IMF debt down to $400 mln, says PM
ISTANBUL - Anatolia News Agency
Recep Tayyip Erdoğan. REUTERS Photo
All of the debt Turkey owes to the International Monetary Fund (IMF) will be paid by this May, as the debt, which rounded up to $23.5 billion when the AKP came to power, is now down to $400 million, Turkish Prime Minister Recep Tayyip Erdoğan said yesterday.Turkey is also currently in meetings to lend the organization around $five billion, Erdoğan said, which will end the country’s decade-long status of indebtedness to the IMF.
The prime minister said the government hasn’t paid debts solely to the IMF, but has also eased the burden of costs relating to the 2001’s banking crisis amounting to 111 billion Turkish liras that was on the government’s shoulder.

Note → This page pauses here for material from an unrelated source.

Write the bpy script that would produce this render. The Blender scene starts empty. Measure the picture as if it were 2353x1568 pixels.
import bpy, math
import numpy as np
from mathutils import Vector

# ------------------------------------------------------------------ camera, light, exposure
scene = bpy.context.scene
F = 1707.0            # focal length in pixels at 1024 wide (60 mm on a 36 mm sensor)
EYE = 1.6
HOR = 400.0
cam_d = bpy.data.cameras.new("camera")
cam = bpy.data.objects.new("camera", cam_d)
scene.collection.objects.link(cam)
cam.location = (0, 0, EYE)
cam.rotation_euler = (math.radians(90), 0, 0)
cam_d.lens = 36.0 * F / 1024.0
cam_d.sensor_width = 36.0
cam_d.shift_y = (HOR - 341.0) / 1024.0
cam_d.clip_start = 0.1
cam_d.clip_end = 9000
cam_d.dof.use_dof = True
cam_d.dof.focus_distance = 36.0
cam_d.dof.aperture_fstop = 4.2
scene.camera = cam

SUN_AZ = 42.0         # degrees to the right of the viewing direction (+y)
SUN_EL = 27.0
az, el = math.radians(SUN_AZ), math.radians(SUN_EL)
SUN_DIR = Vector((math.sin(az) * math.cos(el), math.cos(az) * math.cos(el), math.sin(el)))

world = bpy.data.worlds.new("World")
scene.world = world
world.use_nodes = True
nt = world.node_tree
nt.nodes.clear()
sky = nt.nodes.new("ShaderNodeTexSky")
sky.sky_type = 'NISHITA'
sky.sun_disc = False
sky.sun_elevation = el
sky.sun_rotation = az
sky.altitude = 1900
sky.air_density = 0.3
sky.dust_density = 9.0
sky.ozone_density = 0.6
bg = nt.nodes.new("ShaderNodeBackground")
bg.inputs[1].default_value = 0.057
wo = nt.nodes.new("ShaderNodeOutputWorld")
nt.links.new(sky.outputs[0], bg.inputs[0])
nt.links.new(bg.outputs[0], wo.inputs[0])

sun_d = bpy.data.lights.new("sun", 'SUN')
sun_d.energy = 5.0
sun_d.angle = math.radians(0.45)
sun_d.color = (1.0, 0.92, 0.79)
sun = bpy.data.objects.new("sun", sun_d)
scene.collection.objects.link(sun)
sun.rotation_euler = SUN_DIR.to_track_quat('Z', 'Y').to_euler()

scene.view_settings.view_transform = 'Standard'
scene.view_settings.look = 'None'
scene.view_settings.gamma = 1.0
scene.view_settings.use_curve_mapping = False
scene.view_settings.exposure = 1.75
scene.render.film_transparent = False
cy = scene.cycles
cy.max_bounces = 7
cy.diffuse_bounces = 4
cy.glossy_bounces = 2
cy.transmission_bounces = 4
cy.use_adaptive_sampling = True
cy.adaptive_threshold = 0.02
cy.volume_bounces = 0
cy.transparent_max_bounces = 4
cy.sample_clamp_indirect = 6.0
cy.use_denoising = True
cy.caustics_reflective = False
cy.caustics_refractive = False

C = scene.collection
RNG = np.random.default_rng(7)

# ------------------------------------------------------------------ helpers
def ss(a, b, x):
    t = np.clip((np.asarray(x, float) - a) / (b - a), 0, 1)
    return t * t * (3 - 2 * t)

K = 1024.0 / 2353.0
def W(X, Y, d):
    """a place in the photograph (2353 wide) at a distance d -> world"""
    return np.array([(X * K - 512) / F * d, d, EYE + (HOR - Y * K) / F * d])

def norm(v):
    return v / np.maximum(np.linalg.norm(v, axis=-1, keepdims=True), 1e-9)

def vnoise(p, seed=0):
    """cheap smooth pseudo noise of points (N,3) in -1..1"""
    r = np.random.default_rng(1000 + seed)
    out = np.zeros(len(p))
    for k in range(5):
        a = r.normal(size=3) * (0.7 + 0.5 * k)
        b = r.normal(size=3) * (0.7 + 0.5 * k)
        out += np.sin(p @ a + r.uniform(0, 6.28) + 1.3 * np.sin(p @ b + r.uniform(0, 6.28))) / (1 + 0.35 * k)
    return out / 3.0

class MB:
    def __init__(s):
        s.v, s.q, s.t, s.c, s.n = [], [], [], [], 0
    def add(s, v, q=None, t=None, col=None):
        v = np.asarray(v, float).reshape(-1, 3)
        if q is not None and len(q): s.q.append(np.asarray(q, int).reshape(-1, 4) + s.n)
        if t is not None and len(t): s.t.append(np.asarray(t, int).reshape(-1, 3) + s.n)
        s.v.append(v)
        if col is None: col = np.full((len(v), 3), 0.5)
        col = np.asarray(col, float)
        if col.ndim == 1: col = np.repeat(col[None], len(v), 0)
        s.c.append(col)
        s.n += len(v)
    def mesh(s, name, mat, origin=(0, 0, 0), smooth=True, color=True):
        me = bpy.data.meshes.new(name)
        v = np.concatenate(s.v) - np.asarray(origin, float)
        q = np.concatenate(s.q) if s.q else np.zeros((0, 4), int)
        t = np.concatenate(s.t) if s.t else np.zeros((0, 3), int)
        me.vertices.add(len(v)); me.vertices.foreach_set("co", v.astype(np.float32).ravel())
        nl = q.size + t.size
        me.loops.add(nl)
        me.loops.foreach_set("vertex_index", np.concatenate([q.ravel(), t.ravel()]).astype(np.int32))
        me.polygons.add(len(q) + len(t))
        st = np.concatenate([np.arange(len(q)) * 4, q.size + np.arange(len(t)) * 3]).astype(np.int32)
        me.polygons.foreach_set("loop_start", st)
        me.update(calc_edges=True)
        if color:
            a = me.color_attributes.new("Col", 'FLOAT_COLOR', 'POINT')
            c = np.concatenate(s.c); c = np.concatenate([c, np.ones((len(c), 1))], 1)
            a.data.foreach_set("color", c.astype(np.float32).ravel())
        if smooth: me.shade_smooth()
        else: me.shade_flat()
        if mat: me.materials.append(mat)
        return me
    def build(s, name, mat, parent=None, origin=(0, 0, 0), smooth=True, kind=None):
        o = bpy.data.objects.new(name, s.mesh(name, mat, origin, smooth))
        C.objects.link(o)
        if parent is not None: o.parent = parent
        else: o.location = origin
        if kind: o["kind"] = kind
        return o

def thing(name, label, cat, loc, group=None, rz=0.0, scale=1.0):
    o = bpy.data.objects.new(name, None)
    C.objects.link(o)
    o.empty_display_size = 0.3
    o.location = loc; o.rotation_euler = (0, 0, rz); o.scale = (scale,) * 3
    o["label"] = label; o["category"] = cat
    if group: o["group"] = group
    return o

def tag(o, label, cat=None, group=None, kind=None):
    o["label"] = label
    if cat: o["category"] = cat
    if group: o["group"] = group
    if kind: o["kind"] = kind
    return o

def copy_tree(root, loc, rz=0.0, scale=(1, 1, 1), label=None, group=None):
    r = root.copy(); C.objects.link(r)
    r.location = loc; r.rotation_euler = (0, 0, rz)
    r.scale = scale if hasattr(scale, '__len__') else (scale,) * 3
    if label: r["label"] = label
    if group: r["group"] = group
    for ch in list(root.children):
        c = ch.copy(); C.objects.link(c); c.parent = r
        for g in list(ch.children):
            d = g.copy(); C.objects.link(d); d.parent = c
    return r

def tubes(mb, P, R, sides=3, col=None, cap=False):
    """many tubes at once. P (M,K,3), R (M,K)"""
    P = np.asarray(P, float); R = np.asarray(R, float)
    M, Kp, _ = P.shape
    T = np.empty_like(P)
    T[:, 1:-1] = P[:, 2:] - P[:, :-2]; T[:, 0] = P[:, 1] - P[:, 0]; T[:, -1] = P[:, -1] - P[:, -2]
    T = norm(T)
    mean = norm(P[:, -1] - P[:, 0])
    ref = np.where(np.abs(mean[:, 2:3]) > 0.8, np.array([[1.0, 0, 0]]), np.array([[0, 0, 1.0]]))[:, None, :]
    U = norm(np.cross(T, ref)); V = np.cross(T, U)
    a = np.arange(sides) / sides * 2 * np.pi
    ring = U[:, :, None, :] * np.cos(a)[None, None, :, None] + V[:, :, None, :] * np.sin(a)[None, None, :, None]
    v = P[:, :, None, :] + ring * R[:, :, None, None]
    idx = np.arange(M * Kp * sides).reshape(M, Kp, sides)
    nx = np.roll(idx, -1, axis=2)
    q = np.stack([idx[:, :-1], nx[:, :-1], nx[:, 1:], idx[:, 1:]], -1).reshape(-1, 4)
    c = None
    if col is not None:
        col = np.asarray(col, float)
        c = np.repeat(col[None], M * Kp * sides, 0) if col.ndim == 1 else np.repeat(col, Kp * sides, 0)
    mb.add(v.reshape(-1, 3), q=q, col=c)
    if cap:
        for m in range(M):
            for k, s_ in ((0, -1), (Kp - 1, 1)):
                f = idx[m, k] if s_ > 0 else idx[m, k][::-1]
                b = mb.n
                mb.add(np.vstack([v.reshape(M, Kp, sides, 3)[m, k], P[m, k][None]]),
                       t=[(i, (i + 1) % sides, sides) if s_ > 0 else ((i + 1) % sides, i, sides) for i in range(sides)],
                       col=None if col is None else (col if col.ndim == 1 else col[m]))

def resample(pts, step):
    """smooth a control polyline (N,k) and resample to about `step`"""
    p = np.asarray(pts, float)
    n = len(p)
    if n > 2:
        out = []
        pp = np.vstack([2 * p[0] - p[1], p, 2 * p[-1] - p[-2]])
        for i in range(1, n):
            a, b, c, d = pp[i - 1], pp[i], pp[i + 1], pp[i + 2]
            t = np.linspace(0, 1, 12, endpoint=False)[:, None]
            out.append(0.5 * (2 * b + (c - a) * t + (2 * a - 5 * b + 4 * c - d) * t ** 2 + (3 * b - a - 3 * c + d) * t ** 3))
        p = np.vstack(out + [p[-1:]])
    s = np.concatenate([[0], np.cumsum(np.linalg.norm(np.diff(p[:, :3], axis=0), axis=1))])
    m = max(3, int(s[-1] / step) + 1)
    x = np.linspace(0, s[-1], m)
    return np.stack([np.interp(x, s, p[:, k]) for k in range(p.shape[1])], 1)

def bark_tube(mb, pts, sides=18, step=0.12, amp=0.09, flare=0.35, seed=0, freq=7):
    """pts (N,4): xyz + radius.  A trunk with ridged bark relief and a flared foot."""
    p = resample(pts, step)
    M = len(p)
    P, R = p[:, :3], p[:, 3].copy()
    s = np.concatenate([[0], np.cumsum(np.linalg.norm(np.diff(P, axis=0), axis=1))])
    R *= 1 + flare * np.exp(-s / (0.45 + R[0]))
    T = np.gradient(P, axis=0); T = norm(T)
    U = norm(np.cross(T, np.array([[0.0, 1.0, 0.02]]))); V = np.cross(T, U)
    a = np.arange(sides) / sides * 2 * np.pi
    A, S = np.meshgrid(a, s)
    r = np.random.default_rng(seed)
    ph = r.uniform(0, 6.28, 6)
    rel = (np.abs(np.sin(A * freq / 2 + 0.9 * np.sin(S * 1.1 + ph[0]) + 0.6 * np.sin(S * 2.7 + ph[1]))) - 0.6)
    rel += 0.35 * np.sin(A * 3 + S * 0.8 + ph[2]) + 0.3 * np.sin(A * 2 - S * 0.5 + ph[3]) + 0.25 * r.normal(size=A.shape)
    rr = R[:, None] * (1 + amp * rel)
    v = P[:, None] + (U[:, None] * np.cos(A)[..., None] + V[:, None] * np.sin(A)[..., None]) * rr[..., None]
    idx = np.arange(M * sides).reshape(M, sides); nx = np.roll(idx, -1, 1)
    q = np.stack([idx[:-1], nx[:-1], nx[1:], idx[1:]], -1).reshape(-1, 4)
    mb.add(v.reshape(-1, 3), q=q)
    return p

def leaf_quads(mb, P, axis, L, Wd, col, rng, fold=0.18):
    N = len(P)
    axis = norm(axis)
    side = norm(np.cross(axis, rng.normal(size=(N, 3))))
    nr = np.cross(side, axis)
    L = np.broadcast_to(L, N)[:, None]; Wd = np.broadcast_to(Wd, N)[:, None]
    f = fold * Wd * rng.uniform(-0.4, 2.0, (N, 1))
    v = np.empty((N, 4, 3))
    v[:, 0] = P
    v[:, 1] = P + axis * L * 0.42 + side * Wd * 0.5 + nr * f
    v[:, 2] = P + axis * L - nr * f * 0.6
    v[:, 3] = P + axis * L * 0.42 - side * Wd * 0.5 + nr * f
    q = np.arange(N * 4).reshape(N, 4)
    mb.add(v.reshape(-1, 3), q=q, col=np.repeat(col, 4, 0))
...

He accused the former coalition government parties of leaving that burden, “but the AKP has paid off all of them,” he said.
The public net debt stock’s ratio to national income was around 61.5 percent when the AKP’s term in office started in 2002, but by the end of 2011, the government succeeded in pulling the ratio to around 22 percent, he said. “This means in 2001 every 61.5 lira of the state’s 100 liras used to be debt.”
To make his point on the government’s debt elimination success more clearly, Erdoğan shared examples from foreign countries.
He said that the ratio of debt to national income is 236 percent in Japan, 126 percent in Italy, 107 percent in the United States and 83 percent in Germany, he said.
Turkey used to struggle to find long term loans such as in 2002 when maximum nine-month loans were given, whereas now it can be extended up to 69 percent, he said.